Jak to jest z tymi jajkami?
Jajka w koszulce to chyba moja ulubiona forma jajek. Kiedyś, tak jak pewnie większość z Was, gotowałam jajko po jajku, robiąc wir w garnku i odliczając 3 minuty. Zresztą nieraz pisałam o tym na blogu. Jakiś czas temu, pewna osoba otworzyła mi oczy, pytając się, czy wyobrażam sobie, żeby w restauracji, wydając śniadanie, szef kuchni robił tak samo? Faktycznie, wydawanie dań trwałoby w nieskończoność.

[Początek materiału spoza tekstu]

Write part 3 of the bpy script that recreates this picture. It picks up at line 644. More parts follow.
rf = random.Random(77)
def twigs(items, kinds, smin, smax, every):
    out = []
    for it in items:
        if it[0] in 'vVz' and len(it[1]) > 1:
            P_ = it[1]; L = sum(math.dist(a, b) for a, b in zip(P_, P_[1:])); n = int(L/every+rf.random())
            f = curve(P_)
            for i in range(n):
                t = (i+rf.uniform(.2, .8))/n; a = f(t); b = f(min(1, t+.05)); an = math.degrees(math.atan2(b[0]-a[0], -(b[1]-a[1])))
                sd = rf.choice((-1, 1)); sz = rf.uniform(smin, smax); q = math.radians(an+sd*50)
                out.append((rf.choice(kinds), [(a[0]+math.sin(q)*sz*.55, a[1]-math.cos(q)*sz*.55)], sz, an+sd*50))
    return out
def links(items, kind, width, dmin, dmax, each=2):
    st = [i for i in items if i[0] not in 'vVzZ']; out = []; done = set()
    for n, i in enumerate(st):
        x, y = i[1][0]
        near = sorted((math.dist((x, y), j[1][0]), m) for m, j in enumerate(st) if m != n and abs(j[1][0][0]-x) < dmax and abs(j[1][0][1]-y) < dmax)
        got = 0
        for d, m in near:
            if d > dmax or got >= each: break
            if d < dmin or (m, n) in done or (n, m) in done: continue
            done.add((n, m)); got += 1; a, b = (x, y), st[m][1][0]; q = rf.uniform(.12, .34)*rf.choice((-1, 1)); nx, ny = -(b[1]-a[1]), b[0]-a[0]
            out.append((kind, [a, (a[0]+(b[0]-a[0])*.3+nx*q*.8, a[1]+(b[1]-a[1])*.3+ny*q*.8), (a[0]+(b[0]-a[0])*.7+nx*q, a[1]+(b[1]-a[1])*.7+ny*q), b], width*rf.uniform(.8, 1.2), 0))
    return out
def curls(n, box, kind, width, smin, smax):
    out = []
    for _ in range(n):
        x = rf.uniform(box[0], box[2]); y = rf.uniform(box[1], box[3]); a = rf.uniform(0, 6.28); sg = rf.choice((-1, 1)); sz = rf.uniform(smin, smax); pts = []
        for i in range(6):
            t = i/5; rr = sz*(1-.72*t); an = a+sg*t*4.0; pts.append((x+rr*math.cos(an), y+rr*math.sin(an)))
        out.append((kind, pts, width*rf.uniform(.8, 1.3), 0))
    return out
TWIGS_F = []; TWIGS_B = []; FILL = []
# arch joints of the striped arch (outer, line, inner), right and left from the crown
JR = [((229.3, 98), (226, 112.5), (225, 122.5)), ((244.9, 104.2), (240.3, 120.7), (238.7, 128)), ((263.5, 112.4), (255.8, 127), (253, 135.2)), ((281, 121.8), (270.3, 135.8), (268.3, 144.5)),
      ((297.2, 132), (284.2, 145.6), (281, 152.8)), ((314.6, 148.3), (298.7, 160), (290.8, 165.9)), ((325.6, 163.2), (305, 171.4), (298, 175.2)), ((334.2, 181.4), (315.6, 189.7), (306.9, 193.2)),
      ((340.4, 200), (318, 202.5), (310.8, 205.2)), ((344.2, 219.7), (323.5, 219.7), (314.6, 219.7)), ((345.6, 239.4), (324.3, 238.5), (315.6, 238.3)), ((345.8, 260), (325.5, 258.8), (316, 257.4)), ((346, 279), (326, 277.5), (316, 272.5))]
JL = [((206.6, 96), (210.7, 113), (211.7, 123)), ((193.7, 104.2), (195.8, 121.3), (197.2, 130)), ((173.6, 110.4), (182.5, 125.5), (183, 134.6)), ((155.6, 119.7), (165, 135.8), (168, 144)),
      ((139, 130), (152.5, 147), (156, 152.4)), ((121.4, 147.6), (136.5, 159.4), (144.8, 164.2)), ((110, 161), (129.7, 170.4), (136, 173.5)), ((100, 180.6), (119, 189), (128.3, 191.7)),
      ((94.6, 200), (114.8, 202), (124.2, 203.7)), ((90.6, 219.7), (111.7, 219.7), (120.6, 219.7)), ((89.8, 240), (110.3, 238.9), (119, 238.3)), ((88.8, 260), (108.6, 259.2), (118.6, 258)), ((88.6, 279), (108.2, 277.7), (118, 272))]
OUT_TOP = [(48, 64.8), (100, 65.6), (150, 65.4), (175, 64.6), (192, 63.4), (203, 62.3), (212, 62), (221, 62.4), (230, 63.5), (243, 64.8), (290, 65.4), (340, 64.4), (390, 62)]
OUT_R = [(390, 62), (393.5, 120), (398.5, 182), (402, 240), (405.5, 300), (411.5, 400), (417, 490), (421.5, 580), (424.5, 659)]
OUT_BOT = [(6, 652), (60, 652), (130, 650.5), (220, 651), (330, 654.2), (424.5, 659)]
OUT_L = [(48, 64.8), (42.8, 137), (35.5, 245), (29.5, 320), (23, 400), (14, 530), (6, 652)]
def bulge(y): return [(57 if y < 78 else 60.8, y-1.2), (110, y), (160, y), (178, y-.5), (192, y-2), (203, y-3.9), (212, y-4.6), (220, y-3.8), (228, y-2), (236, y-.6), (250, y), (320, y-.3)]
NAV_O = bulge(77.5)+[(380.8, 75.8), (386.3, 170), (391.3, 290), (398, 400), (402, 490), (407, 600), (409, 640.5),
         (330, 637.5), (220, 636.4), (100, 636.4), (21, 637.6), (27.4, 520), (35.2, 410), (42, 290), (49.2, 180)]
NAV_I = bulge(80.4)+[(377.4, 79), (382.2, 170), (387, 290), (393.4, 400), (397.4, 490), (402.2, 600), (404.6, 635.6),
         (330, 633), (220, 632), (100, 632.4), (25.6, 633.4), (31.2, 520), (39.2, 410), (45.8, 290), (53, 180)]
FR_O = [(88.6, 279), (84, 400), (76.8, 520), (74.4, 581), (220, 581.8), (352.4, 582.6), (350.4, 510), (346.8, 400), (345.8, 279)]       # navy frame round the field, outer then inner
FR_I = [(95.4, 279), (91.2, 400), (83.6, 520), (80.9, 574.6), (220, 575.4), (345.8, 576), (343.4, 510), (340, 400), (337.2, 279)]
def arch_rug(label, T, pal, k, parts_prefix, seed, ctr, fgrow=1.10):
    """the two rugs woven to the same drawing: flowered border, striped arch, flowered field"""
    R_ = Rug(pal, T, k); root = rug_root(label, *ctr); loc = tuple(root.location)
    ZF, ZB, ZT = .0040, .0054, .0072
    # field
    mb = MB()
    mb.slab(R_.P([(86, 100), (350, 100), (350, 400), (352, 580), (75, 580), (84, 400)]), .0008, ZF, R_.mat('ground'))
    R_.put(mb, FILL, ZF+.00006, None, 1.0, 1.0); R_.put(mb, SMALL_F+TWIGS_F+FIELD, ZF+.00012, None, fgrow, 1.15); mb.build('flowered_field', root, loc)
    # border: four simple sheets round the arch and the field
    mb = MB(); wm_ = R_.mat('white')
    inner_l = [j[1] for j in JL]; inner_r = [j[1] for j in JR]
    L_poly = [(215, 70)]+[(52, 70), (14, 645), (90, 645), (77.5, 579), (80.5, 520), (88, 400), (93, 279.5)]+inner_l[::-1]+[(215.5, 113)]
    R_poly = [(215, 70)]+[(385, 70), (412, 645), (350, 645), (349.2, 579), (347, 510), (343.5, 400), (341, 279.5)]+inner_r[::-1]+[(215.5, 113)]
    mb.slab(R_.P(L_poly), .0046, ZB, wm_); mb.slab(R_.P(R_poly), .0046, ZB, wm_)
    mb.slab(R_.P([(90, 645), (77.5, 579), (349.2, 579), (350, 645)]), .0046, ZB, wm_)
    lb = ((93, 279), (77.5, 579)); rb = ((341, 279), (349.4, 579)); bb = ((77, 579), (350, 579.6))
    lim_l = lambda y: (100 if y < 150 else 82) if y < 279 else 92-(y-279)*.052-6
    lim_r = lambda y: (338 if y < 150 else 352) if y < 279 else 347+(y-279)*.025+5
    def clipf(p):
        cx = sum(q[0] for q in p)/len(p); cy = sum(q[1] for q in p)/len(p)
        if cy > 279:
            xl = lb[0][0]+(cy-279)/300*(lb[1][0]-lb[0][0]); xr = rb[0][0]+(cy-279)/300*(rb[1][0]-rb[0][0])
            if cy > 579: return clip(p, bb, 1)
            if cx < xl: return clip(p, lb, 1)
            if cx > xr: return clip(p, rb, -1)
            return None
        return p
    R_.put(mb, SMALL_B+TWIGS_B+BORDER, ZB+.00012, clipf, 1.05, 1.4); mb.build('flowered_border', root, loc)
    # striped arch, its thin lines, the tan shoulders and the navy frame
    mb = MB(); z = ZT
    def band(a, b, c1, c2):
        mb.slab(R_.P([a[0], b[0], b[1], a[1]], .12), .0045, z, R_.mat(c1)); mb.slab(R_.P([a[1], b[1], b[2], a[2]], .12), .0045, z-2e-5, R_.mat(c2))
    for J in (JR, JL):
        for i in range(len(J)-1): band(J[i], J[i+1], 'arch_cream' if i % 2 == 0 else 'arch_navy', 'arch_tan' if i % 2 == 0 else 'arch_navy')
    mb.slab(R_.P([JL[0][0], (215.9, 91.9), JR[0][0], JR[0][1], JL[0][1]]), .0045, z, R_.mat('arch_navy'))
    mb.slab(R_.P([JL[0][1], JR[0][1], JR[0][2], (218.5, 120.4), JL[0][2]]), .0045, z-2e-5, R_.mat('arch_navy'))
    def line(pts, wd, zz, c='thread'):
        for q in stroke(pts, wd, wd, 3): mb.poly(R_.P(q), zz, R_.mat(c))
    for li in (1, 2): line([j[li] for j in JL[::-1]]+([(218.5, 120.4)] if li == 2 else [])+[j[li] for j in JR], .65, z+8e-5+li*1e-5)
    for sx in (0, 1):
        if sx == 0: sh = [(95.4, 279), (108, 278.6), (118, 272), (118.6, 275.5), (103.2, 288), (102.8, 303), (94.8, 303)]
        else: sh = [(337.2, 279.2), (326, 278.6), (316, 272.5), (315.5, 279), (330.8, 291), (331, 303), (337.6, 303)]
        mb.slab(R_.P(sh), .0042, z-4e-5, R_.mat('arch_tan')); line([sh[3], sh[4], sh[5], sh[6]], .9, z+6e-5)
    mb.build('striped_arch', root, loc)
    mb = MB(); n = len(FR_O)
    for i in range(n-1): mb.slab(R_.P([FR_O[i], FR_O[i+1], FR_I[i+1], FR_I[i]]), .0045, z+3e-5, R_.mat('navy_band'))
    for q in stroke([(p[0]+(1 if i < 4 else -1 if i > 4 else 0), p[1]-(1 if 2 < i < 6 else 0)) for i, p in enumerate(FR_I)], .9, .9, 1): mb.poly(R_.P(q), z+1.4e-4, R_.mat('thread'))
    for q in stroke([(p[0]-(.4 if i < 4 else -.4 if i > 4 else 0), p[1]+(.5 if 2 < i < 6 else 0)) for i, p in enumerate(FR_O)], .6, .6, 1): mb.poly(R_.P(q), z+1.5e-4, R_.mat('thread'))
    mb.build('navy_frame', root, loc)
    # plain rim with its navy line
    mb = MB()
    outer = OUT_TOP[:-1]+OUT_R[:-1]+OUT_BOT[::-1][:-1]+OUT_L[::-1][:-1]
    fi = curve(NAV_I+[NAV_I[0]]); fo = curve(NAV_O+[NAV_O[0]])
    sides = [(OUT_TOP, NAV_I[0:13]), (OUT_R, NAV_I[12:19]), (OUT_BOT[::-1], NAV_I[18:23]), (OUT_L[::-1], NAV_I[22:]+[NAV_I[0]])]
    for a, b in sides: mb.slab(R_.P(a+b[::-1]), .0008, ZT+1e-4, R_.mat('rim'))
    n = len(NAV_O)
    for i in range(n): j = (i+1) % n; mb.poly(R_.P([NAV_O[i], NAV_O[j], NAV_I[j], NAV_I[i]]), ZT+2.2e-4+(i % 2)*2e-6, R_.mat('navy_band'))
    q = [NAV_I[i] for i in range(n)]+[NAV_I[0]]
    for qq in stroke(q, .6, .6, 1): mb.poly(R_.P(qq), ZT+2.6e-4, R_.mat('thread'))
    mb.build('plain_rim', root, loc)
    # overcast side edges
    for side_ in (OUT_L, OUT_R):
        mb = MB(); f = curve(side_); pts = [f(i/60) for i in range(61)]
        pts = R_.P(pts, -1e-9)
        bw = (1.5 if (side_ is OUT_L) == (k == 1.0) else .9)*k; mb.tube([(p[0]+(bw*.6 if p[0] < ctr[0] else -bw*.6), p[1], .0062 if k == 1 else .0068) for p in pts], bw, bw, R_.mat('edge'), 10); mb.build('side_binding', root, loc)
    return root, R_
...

Jak się okazuje, żeby zrobić jajko w koszulce, wcale nie trzeba bawić się w miseczki, woreczki i tworzenie wirów. I co ważne, nie trzeba szykować każdego jajka osobno. Wystarczy zagotować wodę z odrobiną octu i soli, a następnie zmniejszyć moc palnika, żeby woda przestała bulgotać. Teraz wystarczy wrzucić do niej wszystkie jajka, jakie planujemy ugotować. Testowałam już kilka razy i zawsze się sprawdza. Oczywiście do planowanej ilości jajek dobierzcie odpowiednią wielkość garnka.
Podawaj, jak lubisz
Gotowy hummus przełożyłam do miseczek, dołożyłam kilka listków różnych sałat i jajka w koszulce. Całość skropiłam oliwą z oliwek i doprawiła do smaku solą i świeżo mielonym pieprzem. Całość udekorowałam kilkoma, ugotowanymi kulkami ciecierzycy i czarnym sezamem.
Sposobów na podanie tego dania jest mnóstwo. Poniżej wersja – z połówką awokado, pomidorem, pestkami słonecznika, oliwą i solą morską.
Kolejna inspiracja podania, tym razem z jajkiem na twardo, pomidorem, kiełkami i oliwą.